I'm starting to realize that I really owe Kaylin a lot, more than I can give in return.

Devious Journal Entry

Sun Sep 27, 2009, 6:55 AM
If anyone's confused about what I'm doing (aka didn't read my artist's comments on the last chapter I uploaded for Dawn):

1. I'm no longer going to be posting art and stories to this account. I haven't moved accounts or set up another account on a seperate website or anything like that. I still stand by this decision, and I don't miss posting stuff here. I don't even like most of the community. I only like some of the people on here and my friends.

2. I'm going to be posting my future Dawn chapters at ~Dawn-rpclub. That's the only artistic / writing thing I'll be uploading to da.

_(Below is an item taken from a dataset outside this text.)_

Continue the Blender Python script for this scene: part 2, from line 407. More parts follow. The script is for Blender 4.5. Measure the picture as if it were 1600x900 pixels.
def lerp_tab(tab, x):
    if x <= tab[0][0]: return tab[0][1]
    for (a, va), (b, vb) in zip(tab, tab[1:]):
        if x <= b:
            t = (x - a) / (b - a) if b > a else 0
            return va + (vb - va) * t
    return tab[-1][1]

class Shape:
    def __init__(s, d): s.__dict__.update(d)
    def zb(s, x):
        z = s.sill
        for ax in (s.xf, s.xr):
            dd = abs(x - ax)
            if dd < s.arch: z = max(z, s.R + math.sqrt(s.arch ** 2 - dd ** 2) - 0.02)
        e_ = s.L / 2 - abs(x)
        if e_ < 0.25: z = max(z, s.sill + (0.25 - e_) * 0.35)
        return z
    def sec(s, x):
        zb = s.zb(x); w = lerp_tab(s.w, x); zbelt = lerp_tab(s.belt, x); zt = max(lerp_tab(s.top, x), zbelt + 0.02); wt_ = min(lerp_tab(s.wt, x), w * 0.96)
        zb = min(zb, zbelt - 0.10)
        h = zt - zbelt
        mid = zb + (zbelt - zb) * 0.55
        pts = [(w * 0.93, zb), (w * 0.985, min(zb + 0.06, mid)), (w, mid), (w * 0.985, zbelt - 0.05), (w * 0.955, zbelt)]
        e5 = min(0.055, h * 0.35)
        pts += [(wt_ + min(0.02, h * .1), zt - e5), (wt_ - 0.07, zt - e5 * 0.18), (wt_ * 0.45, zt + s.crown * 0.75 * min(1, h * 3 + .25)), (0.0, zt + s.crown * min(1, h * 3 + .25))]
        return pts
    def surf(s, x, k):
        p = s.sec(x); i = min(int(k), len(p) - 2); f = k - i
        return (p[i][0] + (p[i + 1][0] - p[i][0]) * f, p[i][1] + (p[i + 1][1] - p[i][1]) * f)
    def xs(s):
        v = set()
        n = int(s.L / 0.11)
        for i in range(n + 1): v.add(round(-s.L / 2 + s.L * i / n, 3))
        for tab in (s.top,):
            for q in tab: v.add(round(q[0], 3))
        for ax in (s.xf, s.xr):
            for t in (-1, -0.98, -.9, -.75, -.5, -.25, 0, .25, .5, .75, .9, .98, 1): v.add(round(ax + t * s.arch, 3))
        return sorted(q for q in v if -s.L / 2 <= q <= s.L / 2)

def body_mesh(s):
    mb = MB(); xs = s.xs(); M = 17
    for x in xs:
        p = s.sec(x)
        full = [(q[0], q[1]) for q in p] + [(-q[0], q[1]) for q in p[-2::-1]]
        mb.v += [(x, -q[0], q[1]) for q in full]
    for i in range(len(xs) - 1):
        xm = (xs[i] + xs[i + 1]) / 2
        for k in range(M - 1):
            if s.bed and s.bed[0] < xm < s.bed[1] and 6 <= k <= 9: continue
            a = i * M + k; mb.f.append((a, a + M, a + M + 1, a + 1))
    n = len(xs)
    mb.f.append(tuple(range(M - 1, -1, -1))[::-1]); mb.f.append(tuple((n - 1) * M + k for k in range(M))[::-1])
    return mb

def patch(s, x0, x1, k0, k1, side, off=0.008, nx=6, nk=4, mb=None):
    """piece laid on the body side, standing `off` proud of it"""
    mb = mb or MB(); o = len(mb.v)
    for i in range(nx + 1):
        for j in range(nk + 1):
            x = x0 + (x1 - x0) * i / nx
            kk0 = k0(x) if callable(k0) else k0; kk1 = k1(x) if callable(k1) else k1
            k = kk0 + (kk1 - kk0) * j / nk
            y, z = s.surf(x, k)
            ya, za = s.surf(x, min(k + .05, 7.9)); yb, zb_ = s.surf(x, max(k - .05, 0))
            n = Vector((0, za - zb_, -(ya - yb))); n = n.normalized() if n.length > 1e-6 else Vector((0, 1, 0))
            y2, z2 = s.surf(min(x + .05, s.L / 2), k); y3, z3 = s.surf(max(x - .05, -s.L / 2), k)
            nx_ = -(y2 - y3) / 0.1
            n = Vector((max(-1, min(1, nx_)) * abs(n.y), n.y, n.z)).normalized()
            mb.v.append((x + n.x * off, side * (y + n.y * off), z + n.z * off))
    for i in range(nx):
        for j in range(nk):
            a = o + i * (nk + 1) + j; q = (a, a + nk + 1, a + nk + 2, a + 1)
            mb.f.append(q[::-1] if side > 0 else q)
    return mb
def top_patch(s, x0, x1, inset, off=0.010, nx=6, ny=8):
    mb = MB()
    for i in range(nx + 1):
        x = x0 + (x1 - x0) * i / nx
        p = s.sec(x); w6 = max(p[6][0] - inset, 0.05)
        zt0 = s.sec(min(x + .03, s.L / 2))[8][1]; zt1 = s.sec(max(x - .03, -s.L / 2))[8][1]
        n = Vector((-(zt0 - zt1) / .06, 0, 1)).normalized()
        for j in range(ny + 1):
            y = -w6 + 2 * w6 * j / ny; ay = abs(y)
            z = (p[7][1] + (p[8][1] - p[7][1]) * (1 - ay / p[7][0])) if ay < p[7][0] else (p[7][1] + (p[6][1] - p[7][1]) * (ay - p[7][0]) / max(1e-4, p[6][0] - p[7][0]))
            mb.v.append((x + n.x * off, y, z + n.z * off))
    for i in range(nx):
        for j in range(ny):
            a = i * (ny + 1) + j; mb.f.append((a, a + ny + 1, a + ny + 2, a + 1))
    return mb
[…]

3. I'll be on here off and on, depending on if I expect a reply to a comment or note. Probably figure I'll be on to at least check messages every week or two.

4. Probably only going to update this blog rarely.

5. Don't get me a sub or anything like that on here. I probably won't have much use for it. I'd prefer to get other things.

6. I took giftart stuff out of storage and set it to members only. I think I got most of it, but I may have missed a piece or two. You can still access my gallery if you know how to. It's just merely hidden from sight on my front page, not completely and absolutely inaccessible.

Words -edit-

Sat Sep 26, 2009, 6:00 PM
Decided to do this since it looked like fun. And 'cause life kinda sucks and I need something to cheer me up a bit. I don't want to know how life could get any worse, truthfully.


From ~Karasu92

Reply to this post by yelling "Words!" and I will give you five words that remind me of you. Then post them in your journal and explain what they mean to you.


1) FFU - I like the show and been doing a costume of a character on there. And we had an FFU-based rp that went nowhere. lol
2) birds - I've been photographing one too many cranes, have I?
3) photos - I send you one too many photos of local animals and stuff like that obviously. I live in what used to be a swamp / marsh at one time before humans took over. Yeah. Photographing things is starting to become more of a hobby. Could possibly be the result of a photographer I know in rl.
4) Vincent Valentine (there are several characters but well... your icon) - VinxCid. And he's good by himself as he is in the games.
5)Dawn - Our project.


And who has ever heard of the color "cornflower?" But that's beside the point.


Edit:

I asked Karasu what other characters so I'll add them to my list.

6. Kaze - Favorite FFU character. Also the object of my costume project.
7. Cloud - He's the main character in FF7. He wasn't my favorite, but he's still a decent character. Then he steals Vincent's clothes in KH.
8. some of Seph - I was in love with him for a long time. He's an awesome villian.